Por ser um utensílio que alia forma e função como poucos (nem mesmo a mesa, frequentemente sua companheira, terá alcançado valor semelhante; decerto, só o automóvel granjeou tão alta posição no con­junto de objetos que nos cercam), e, por sua natureza escultural, a cadeira converteu-se, ao longo do século 20, numa ideia plástico-arquitetônica que refletiu os inúmeros e contraditórios sentidos da modernidade.

 

1. Sem entrar em detalhes, o Dicionário Houaiss observa que o deslocamento do acento tônico se deu “por via popular”.

2. José Pedro Machado, Dicionário etimológico da língua portuguesa, v. 1, 2a ed. Lisboa: Editorial Confluência, 1967.

3. Diplomata et Chartae (documentos régios e particulares desde o século 9 até o ano 1100, reunidos em Portugaliae Monumenta Historica a Saeculo Octavo post Christum usque ad Quintum Decimum, Diplomata et Chartae, v. 1. Lisboa: Academia Real das Ciências, 1867-1873).

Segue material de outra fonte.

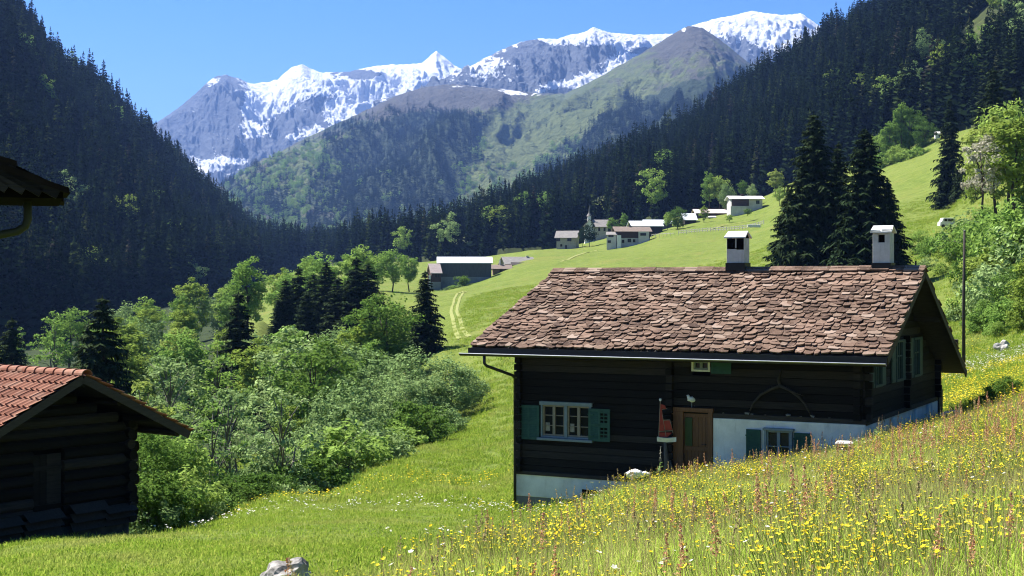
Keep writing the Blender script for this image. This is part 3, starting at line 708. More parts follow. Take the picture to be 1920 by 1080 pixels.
# ---- scatter: one object of stuff, made of many copies through geometry nodes
def scatter(name, pts, scl, rz, srcs, idx, label, tilt=None):
    me = bpy.data.meshes.new(name)
    n = len(pts); me.vertices.add(n); me.vertices.foreach_set('co', np.asarray(pts, np.float32).ravel())
    scl = np.asarray(scl, np.float32)
    if scl.ndim == 1: scl = np.repeat(scl[:, None], 3, 1)
    a = me.attributes.new('scl', 'FLOAT_VECTOR', 'POINT'); a.data.foreach_set('vector', scl.ravel())
    rot = np.zeros((n, 3), np.float32); rot[:, 2] = rz
    if tilt is not None: rot[:, :2] = tilt
    a = me.attributes.new('rot', 'FLOAT_VECTOR', 'POINT'); a.data.foreach_set('vector', rot.ravel())
    a = me.attributes.new('idx', 'INT', 'POINT'); a.data.foreach_set('value', np.asarray(idx, np.int32))
    ob = link(name, me)
    ng = bpy.data.node_groups.new(name, 'GeometryNodeTree')
    ng.interface.new_socket('Geometry', in_out='INPUT', socket_type='NodeSocketGeometry')
    ng.interface.new_socket('Geometry', in_out='OUTPUT', socket_type='NodeSocketGeometry')
    N, L = ng.nodes, ng.links
    gi = N.new('NodeGroupInput'); go = N.new('NodeGroupOutput')
    iop = N.new('GeometryNodeInstanceOnPoints'); jn = N.new('GeometryNodeJoinGeometry')
    for s in srcs:
        if isinstance(s, bpy.types.Mesh): s = bpy.data.objects.new(s.name + '_source', s)
        oi = N.new('GeometryNodeObjectInfo'); oi.inputs['Object'].default_value = s; oi.inputs['As Instance'].default_value = True
        L.new(oi.outputs['Geometry'], jn.inputs['Geometry'])
    def na(nm, typ):
        q = N.new('GeometryNodeInputNamedAttribute'); q.data_type = typ; q.inputs['Name'].default_value = nm; return q.outputs['Attribute']
    L.new(gi.outputs[0], iop.inputs['Points']); L.new(jn.outputs[0], iop.inputs['Instance'])
    iop.inputs['Pick Instance'].default_value = True
    L.new(na('idx', 'INT'), iop.inputs['Instance Index'])
    L.new(na('rot', 'FLOAT_VECTOR'), iop.inputs['Rotation']); L.new(na('scl', 'FLOAT_VECTOR'), iop.inputs['Scale'])
    L.new(iop.outputs[0], go.inputs[0])
    md = ob.modifiers.new('scatter', 'NODES'); md.node_group = ng
    return tag(ob, label, None, None, 'stuff')

# ================================================================== FORESTS
def slope_points(sl, x0, x1, n, t0=0.02, t1=1.0, seed=1, dens=None):
    rg = np.random.default_rng(seed)
    px = rg.uniform(x0, x1, n); t = t0 + (t1 - t0) * rg.uniform(0, 1, n) ** 1.0
    X, Y, Z = sl.pos(px, t)
    keep = np.ones(n, bool)
    if dens is not None: keep = rg.uniform(0, 1, n) < dens(px, 540 - Z / Y * F, X, Y, Z, t)
    return np.stack([X, Y, Z], 1)[keep], px[keep], t[keep]

def forest(sl, name, label, ilabel, group, x0, x1, n, seed, nind, hmin, hmax, dens=None, gaps=0.4, frame=True):
    rg = np.random.default_rng(seed + 50)
    pts, px, t = slope_points(sl, x0, x1, n, seed=seed, dens=dens)
    pxe = rg.uniform(x0, x1, 420); te = rg.uniform(0, .02, 420); e_ = np.stack(sl.pos(pxe, te), 1)
    if dens is not None: e_ = e_[dens(pxe, 540 - e_[:, 2] / e_[:, 1] * F, 0, 0, 0, te) > .6]
    pts = np.concatenate([pts, e_])
    clear = fbm(pts[:, 0] / 70 + seed, pts[:, 1] / 140, 3)
    keep = clear < gaps
    pts = pts[keep]
    h = rg.uniform(hmin, hmax, len(pts)) * (0.8 + 0.35 * (fbm(pts[:, 0] / 45, pts[:, 1] / 90 + 7, 2) + .5)) * np.where(rg.uniform(0, 1, len(pts)) < .22, rg.uniform(.4, .75, len(pts)), 1)
    w = h * rg.uniform(1.0, 1.45, len(pts))
    pts[:, 2] -= 0.5
    rz = rg.uniform(0, 6.28, len(pts)); idx = rg.integers(0, len(SPR_FAR), len(pts))
    sx = pts[:, 0] / pts[:, 1] * F + 960; sy = 540 - (pts[:, 2] + h) / pts[:, 1] * F
    inf = (sx > -10) & (sx < 1930) & (sy > -30)
    order = np.argsort(np.where(inf, -(h / pts[:, 1]), 1))
    ind = order[:nind]; rest = np.setdiff1d(np.arange(len(pts)), ind)
    for i in ind:
        o = link('spruce_tree', SPR_FAR[idx[i]]); o.location = pts[i]; o.rotation_euler = (0, 0, rz[i]); o.scale = (w[i], w[i], h[i])
        tag(o, ilabel, 'tree', group)
    scatter(name, pts[rest], np.stack([w, w, h], 1)[rest], rz[rest], SPR_FAR, idx[rest], label)
    return pts
forest(LEFTHILL, 'spruce_forest', 'dark spruce forest covering the steep left hillside', 'dark spruce among the lower trees of the left hillside forest', 'spruces low on the left hillside', -330, 655, 5400, 21, 125, 20, 36, None, 0.26)
def dens_d(px, py, X, Y, Z, t):
    # clearings: the bright alp strip high on the right and the glade below the chapel
    d = np.ones_like(px)
    d -= 1.2 * blobs(px, py + 8, GLADES)
    return d
forest(RIGHTHILL, 'spruce_forest', 'dark spruce forest climbing the right hillside behind the village', 'dark spruce on the lower edge of the right hillside forest', 'spruces low on the right hillside', 530, 2150, 7000, 22, 130, 17, 31, dens_d, 0.28)

# tiny spruces of the big mountain
rg = np.random.default_rng(77)
pts, px, t = slope_points(MOUNT, 385, 1500, 26000, 0.0, 0.93, 33, lambda px, py, X, Y, Z, t: np.clip((f_forest(px, py, X, Y, Z, t) - .36) * 2.6, 0.015, .85) * (py > 190 + 40 * perlin(px / 30, px * 0)))
h = rg.uniform(14, 27, len(pts)); pts[:, 2] -= 1
scatter('mountain_forest', pts, np.stack([h * 1.15, h * 1.15, h], 1), rg.uniform(0, 6.28, len(pts)), SPR_TINY, rg.integers(0, 3, len(pts)), 'hazy conifer woods on the big mountain in the middle')
pts, px, t = slope_points(MOUNT, 385, 1300, 9000, 0.0, 0.7, 34, lambda px, py, X, Y, Z, t: np.clip(.9 - 2.2 * np.abs(f_forest(px, py, X, Y, Z, t) - .38), 0, 1) * .6 * (py > 260))
h = rg.uniform(9, 18, len(pts)); pts[:, 2] -= 1
scatter('mountain_woods', pts, np.stack([h * 1.2, h * 1.2, h], 1), rg.uniform(0, 6.28, len(pts)), [FARB['leaf_green'], FARB['leaf_grey']], rg.integers(0, 2, len(pts)), 'pale green broadleaf woods on the big mountain')
# broadleaf trees that stand out light in the two forests
def light_trees(sl, spots, label, group, hh):
    rg = np.random.default_rng(5)
    for (px, py) in spots:
        ts = np.linspace(0, 1, 200); X, Y, Z = sl.pos(np.full(200, float(px)), ts)
        i = int(np.argmin(np.abs((540 - (Z + hh * .5) / Y * F) - py)))
        h = hh * rg.uniform(1.0, 1.5)
        o = link('broadleaf_tree', FARB[['leaf_green', 'leaf_yellow', 'leaf_green', 'leaf_grey'][int(rg.integers(0, 4))]]); o.location = (X[i], Y[i] - 14, Z[i] + 4.0); o.scale = (h * rg.uniform(.9, 1.3), h, h); o.rotation_euler = (0, 0, rg.uniform(0, 6))
        tag(o, label, 'tree', group)
light_trees(LEFTHILL, [(96, 195), (188, 222), (205, 225), (232, 228), (138, 132), (146, 395), (40, 405), (148, 388), (250, 425), (330, 460), (190, 520), (370, 530), (300, 395), (428, 415), (365, 365), (60, 120)], 'light green broadleaf tree among the dark spruces of the left hillside', 'broadleaf trees in the left hillside forest', 13)
light_trees(RIGHTHILL, [(1815, 130), (1690, 165), (1680, 200), (1650, 195), (1665, 215), (1880, 40), (1848, 30), (1900, 90), (1760, 160), (1555, 180), (1600, 190), (1720, 120), (920, 425), (938, 432), (840, 455), (1220, 385), (1020, 402), (985, 405), (1240, 330), (760, 465), (1800, 175)], 'light green broadleaf tree among the dark spruces of the right hillside', 'broadleaf trees in the right hillside forest', 12)
# ================================================================== TREES NEAR THE MEADOWS
def big_spruce(px, top, Y, label, group=None, base_z=None, wide=1.0, var=None, mesh=None):
    x = (px - 960) / F * Y; g = gz(x, Y) if base_z is None else base_z
    zt_ = (540 - top) / F * Y; h = zt_ - g
    c, tr = mesh or SPR_MID[(int(px) if var is None else var) % 4]
    hb_ = SPR_H if mesh else 12.0
    o = thing('spruce_tree', label, 'tree', (x, Y, g - .1), (px * 1.7) % 6.28, group)
    s = h / hb_; o.scale = (s * wide, s * wide, s)
    link('crown', c, o); link('trunk', tr, o)
    return o
SPR_H = 20.0
BIGA = []
for i in range(2):
    v, t = spruce_crown(20.0, [5.0, 5.2][i], 56, 15, 14, 400 + i, 0.01, 0.66)
    BIGA.append((np_mesh('crown', v, t, M['needle_near']), trunk_mesh(19.0, .34, M['bark'], seed=30 + i)))
big_spruce(1526, 205, 168, 'tallest dark spruce standing behind the stone roof of the house', mesh=BIGA[0], wide=1.0)
big_spruce(1622, 233, 160, 'dark spruce behind the right chimney, beside the tallest one', mesh=BIGA[1], wide=1.0)
big_spruce(1572, 262, 176, 'dark spruce wedged between the two tall ones behind the house roof', mesh=BIGA[0], wide=.85)
big_spruce(1480, 352, 172, 'small dark spruce at the left foot of the tallest spruce', mesh=BIGA[1], wide=1.1)
big_spruce(1664, 330, 158, 'lower dark spruce at the right foot of the pair behind the house', mesh=BIGA[0], wide=1.0)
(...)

4. A cadeira tem merecido especial atenção quando se relaciona ao trabalho. Normas técnicas de padronização internacionais foram estabelecidas pela iso (International Organization for Standardization). A de número 9241 cuida de aspectos ergonômicos específicos para pessoas que trabalham com computador (originalmente com o nome Ergonomic Requirements for Office Work with Visual Display Terminals-VDTS, teve seu nome mudado para Ergonomics of Human System Interaction). A organização responsável pela iso no Brasil é a Associação Brasileira de Normas Técnicas (ABNT).

5. O trono é um bom exemplo, na medida em que depende de outras peças-símbolo, como a coroa.

6. Alguns veem nisso o princípio do ready-made.

7. Talvez Gerrit Rietveld seja uma exceção.